A first-of-its-kind public cyber security training facility, the Baltimore Cyber Range, operated by security firm Cyberbit and designed to simulate large-scale virtual networks and replicate attacks opened on August 3.

Maryland Gov. Larry Hogan, Baltimore Mayor Catherine Pugh, and representatives from a consortium consisting of Cyberbit and its Israeli-based parent company Elbit Systems [ESLT], and Electronic Technology Associates (ETA) were on hand to officially open the center which will act as a center for cyber security training and testing of private companies’ network resiliency. The project was first announced in September 2016 following Hogan’s return from a cyber-focused trade mission to Israel.

“Maryland really has become the cyber capital of America. The premier cyber-related agencies are all headquartered in Maryland. Military installations are located here in our state. We’ve got the NSA, Cyber Command, National Cybersecurity Center of Excellence. There are more than 74 federal laboratories in Maryland, which more than twice the number of any other state,” Hogan said to the crowd gathered at the opening. “Baltimore is quickly becoming a hotbed of cyber security activity. And that is even more apparent thanks to the vision and the investment of ETA and Cyberbit. This Baltimore Cyber Range is the very first live, stand-alone, hands-on cyber security training center in the United States. It will provide the most up-to-date cutting edge training in the realistic setting so that our cyber workforce is equipped to respond to threats quickly and more efficiently.”

The facility allows prospective entrants into the cyber workforce an opportunity to deal with simulated cyber threats in a controlled virtual environment. Cyberbit incorporated its experience in training the newest members of the Israeli Defense Force on how to protect their country’s critical infrastructure into the range’s method for teaching vital cyber defense skills, according to General Manager Stephen Thomas, who founded the company’s North American division in April 2016.

“The origin of the range was really for the Israeli Defense Force. When you’re in Israel and you go into the IDF, technically you’re going to have just left high school. What the IDF needed was a way to pivot people from never having operated in security operations center. You can’t just suddenly go in and put a high schooler with maybe 6 months of training and put them in charge of protecting critical networks,” Thomas told sister publication Defense Daily. “That’s the concept of the range. It takes theory and puts them into a practical application of the range where they’re really tested as individual but also as a team.”

Cyberbit partnered with ETA to build the Israeli method into a public facility to be utilized by businesses in Baltimore and D.C. to test the strength of their networks within the safety of a virtualized system.

“It turned out that Cyberbit had developed a technology where they stored the threats they see while providing the security to the infrastructure in a system that they call the attack generator. They, in turn, take that capability and attach it to another device they developed called a network simulator. That network simulator can sync with anybody’s network virtually. It can take those threats, put them in the system, and see what happens in real-time without damaging your own network,” ETA CEO Bruce Spector said in his remarks. “That is a revolutionary way to train. That’s what the governor had us bring back from Israel. That’s what the Baltimore Cyber Range is all about.”

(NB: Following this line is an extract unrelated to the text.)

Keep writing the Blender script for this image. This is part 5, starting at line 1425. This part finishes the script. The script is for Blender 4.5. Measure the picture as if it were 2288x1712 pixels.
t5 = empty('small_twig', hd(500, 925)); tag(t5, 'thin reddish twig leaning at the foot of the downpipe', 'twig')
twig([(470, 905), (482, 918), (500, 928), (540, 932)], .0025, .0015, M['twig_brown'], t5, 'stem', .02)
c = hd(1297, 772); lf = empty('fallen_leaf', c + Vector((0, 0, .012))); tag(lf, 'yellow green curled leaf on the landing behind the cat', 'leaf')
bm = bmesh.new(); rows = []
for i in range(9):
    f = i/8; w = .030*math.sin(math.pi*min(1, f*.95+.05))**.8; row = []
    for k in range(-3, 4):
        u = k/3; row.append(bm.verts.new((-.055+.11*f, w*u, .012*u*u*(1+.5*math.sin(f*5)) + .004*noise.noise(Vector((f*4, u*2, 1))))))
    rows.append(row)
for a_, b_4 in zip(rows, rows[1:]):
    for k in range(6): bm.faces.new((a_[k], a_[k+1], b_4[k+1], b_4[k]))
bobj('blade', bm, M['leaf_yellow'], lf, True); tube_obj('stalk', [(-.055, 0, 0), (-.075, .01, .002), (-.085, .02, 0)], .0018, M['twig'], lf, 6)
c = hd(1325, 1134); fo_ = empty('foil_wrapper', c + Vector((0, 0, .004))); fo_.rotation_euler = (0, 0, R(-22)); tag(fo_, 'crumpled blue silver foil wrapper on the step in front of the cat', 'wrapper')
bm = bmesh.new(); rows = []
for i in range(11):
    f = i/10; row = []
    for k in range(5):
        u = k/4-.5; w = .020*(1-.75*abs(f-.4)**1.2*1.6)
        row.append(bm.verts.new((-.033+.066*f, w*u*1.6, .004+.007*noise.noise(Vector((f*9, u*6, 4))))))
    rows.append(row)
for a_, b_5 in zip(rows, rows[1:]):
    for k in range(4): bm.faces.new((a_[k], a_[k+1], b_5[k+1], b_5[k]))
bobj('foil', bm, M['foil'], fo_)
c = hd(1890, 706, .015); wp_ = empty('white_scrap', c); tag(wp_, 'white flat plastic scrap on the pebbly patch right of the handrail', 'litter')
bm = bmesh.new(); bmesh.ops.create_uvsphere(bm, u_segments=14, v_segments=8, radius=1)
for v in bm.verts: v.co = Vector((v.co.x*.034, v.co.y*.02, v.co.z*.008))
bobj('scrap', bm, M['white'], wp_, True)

Representatives of the Baltimore Cyber Range consortium are anticipating businesses to use their facility as training ground to test employee’s cyber resilience skills and the effectiveness of their own firewalls.

“The Cyberbit technology we’re introducing today provides the range of capability that’s very unique; to provide hyperrealistic simulation and training. It really is a state-of-the-art integrated environment that allows us to expose the most experienced practitioners to real world threats,” President of the Baltimore Cyber Range consortium Michael Doyle said. “The range is really all about expanding the knowledge base, in particular to the expert level. It’s about providing real world hands-on experience. You can do things on the range you couldn’t do on your own network. In a nutshell, the range generates a complete virtual enterprise environment. It includes Linux and Windows servers. It has firewalls. It basically has everything that’s required to simulate a real world cyber attack.”